>> BEGIN
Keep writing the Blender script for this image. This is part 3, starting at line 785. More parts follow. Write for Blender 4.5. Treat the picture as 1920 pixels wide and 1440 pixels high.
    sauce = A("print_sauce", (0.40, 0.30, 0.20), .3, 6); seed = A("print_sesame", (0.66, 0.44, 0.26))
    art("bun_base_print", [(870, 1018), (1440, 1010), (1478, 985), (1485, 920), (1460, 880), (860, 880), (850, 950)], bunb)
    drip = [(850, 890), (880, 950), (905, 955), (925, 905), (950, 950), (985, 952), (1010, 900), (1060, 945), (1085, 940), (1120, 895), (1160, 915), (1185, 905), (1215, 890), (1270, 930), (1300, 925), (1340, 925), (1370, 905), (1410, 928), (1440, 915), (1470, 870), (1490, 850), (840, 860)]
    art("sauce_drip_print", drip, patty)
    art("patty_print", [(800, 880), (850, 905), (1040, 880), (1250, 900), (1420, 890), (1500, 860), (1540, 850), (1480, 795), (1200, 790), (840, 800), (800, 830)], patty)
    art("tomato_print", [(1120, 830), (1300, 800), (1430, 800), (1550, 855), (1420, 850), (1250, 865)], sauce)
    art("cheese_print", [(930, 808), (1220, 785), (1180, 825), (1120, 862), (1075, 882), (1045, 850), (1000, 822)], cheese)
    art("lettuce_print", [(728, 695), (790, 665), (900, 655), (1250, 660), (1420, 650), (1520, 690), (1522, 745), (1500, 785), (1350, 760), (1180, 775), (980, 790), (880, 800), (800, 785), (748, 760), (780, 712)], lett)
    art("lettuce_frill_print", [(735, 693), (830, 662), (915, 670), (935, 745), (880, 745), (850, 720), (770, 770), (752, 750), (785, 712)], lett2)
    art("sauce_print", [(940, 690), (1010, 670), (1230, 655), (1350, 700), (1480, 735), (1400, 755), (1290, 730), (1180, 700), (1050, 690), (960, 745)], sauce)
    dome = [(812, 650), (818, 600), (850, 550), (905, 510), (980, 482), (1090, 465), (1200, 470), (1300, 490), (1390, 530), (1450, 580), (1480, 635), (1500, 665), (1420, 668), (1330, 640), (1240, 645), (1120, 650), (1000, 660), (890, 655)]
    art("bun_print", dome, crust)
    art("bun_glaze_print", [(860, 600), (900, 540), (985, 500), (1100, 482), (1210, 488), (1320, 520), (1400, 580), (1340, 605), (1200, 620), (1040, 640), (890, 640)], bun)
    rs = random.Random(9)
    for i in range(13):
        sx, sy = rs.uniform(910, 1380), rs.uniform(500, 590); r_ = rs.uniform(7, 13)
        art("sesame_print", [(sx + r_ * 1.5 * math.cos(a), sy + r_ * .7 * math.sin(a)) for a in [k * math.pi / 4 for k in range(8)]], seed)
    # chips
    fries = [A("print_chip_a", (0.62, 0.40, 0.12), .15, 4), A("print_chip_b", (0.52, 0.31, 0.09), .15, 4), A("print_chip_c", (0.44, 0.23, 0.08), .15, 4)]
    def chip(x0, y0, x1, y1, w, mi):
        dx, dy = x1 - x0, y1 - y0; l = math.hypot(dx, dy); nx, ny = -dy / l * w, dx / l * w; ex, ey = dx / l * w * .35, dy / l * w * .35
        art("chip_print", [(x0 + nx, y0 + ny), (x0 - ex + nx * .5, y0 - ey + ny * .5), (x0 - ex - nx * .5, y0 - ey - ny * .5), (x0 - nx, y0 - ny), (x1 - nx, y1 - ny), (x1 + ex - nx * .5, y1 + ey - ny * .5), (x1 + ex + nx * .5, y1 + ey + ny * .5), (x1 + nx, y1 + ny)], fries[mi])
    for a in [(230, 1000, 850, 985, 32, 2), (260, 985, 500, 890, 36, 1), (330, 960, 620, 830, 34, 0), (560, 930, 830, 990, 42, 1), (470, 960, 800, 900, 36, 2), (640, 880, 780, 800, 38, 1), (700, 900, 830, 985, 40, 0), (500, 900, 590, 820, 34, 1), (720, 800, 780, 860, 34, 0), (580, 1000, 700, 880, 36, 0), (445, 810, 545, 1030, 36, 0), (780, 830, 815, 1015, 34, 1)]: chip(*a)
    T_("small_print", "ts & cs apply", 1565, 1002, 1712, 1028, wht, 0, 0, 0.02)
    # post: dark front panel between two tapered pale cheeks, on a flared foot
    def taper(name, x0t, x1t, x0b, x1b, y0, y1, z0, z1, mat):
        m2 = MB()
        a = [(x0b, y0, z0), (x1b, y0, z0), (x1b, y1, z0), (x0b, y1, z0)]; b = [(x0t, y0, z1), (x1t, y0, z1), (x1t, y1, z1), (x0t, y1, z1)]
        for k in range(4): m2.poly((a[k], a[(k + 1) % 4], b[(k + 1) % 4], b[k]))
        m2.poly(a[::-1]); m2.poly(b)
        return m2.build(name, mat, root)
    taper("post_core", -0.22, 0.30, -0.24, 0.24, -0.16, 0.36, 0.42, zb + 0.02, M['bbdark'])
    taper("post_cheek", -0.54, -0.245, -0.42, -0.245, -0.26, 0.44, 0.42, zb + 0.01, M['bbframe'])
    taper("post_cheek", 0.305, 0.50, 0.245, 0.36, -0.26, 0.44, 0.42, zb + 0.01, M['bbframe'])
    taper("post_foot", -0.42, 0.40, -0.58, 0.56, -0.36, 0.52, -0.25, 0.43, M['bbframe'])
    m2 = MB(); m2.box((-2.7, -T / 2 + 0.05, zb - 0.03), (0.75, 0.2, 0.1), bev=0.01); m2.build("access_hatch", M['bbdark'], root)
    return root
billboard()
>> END
Write the material out exactly, with nothing left out.

Keep writing the Blender script for this image. This is part 3, starting at line 785. More parts follow. Write for Blender 4.5. Treat the picture as 1920 pixels wide and 1440 pixels high.
    sauce = A("print_sauce", (0.40, 0.30, 0.20), .3, 6); seed = A("print_sesame", (0.66, 0.44, 0.26))
    art("bun_base_print", [(870, 1018), (1440, 1010), (1478, 985), (1485, 920), (1460, 880), (860, 880), (850, 950)], bunb)
    drip = [(850, 890), (880, 950), (905, 955), (925, 905), (950, 950), (985, 952), (1010, 900), (1060, 945), (1085, 940), (1120, 895), (1160, 915), (1185, 905), (1215, 890), (1270, 930), (1300, 925), (1340, 925), (1370, 905), (1410, 928), (1440, 915), (1470, 870), (1490, 850), (840, 860)]
    art("sauce_drip_print", drip, patty)
    art("patty_print", [(800, 880), (850, 905), (1040, 880), (1250, 900), (1420, 890), (1500, 860), (1540, 850), (1480, 795), (1200, 790), (840, 800), (800, 830)], patty)
    art("tomato_print", [(1120, 830), (1300, 800), (1430, 800), (1550, 855), (1420, 850), (1250, 865)], sauce)
    art("cheese_print", [(930, 808), (1220, 785), (1180, 825), (1120, 862), (1075, 882), (1045, 850), (1000, 822)], cheese)
    art("lettuce_print", [(728, 695), (790, 665), (900, 655), (1250, 660), (1420, 650), (1520, 690), (1522, 745), (1500, 785), (1350, 760), (1180, 775), (980, 790), (880, 800), (800, 785), (748, 760), (780, 712)], lett)
    art("lettuce_frill_print", [(735, 693), (830, 662), (915, 670), (935, 745), (880, 745), (850, 720), (770, 770), (752, 750), (785, 712)], lett2)
    art("sauce_print", [(940, 690), (1010, 670), (1230, 655), (1350, 700), (1480, 735), (1400, 755), (1290, 730), (1180, 700), (1050, 690), (960, 745)], sauce)
    dome = [(812, 650), (818, 600), (850, 550), (905, 510), (980, 482), (1090, 465), (1200, 470), (1300, 490), (1390, 530), (1450, 580), (1480, 635), (1500, 665), (1420, 668), (1330, 640), (1240, 645), (1120, 650), (1000, 660), (890, 655)]
    art("bun_print", dome, crust)
    art("bun_glaze_print", [(860, 600), (900, 540), (985, 500), (1100, 482), (1210, 488), (1320, 520), (1400, 580), (1340, 605), (1200, 620), (1040, 640), (890, 640)], bun)
    rs = random.Random(9)
    for i in range(13):
        sx, sy = rs.uniform(910, 1380), rs.uniform(500, 590); r_ = rs.uniform(7, 13)
        art("sesame_print", [(sx + r_ * 1.5 * math.cos(a), sy + r_ * .7 * math.sin(a)) for a in [k * math.pi / 4 for k in range(8)]], seed)
    # chips
    fries = [A("print_chip_a", (0.62, 0.40, 0.12), .15, 4), A("print_chip_b", (0.52, 0.31, 0.09), .15, 4), A("print_chip_c", (0.44, 0.23, 0.08), .15, 4)]
    def chip(x0, y0, x1, y1, w, mi):
        dx, dy = x1 - x0, y1 - y0; l = math.hypot(dx, dy); nx, ny = -dy / l * w, dx / l * w; ex, ey = dx / l * w * .35, dy / l * w * .35
        art("chip_print", [(x0 + nx, y0 + ny), (x0 - ex + nx * .5, y0 - ey + ny * .5), (x0 - ex - nx * .5, y0 - ey - ny * .5), (x0 - nx, y0 - ny), (x1 - nx, y1 - ny), (x1 + ex - nx * .5, y1 + ey - ny * .5), (x1 + ex + nx * .5, y1 + ey + ny * .5), (x1 + nx, y1 + ny)], fries[mi])
    for a in [(230, 1000, 850, 985, 32, 2), (260, 985, 500, 890, 36, 1), (330, 960, 620, 830, 34, 0), (560, 930, 830, 990, 42, 1), (470, 960, 800, 900, 36, 2), (640, 880, 780, 800, 38, 1), (700, 900, 830, 985, 40, 0), (500, 900, 590, 820, 34, 1), (720, 800, 780, 860, 34, 0), (580, 1000, 700, 880, 36, 0), (445, 810, 545, 1030, 36, 0), (780, 830, 815, 1015, 34, 1)]: chip(*a)
    T_("small_print", "ts & cs apply", 1565, 1002, 1712, 1028, wht, 0, 0, 0.02)
    # post: dark front panel between two tapered pale cheeks, on a flared foot
    def taper(name, x0t, x1t, x0b, x1b, y0, y1, z0, z1, mat):
        m2 = MB()
        a = [(x0b, y0, z0), (x1b, y0, z0), (x1b, y1, z0), (x0b, y1, z0)]; b = [(x0t, y0, z1), (x1t, y0, z1), (x1t, y1, z1), (x0t, y1, z1)]
        for k in range(4): m2.poly((a[k], a[(k + 1) % 4], b[(k + 1) % 4], b[k]))
        m2.poly(a[::-1]); m2.poly(b)
        return m2.build(name, mat, root)
    taper("post_core", -0.22, 0.30, -0.24, 0.24, -0.16, 0.36, 0.42, zb + 0.02, M['bbdark'])
    taper("post_cheek", -0.54, -0.245, -0.42, -0.245, -0.26, 0.44, 0.42, zb + 0.01, M['bbframe'])
    taper("post_cheek", 0.305, 0.50, 0.245, 0.36, -0.26, 0.44, 0.42, zb + 0.01, M['bbframe'])
    taper("post_foot", -0.42, 0.40, -0.58, 0.56, -0.36, 0.52, -0.25, 0.43, M['bbframe'])
    m2 = MB(); m2.box((-2.7, -T / 2 + 0.05, zb - 0.03), (0.75, 0.2, 0.1), bev=0.01); m2.build("access_hatch", M['bbdark'], root)
    return root
billboard()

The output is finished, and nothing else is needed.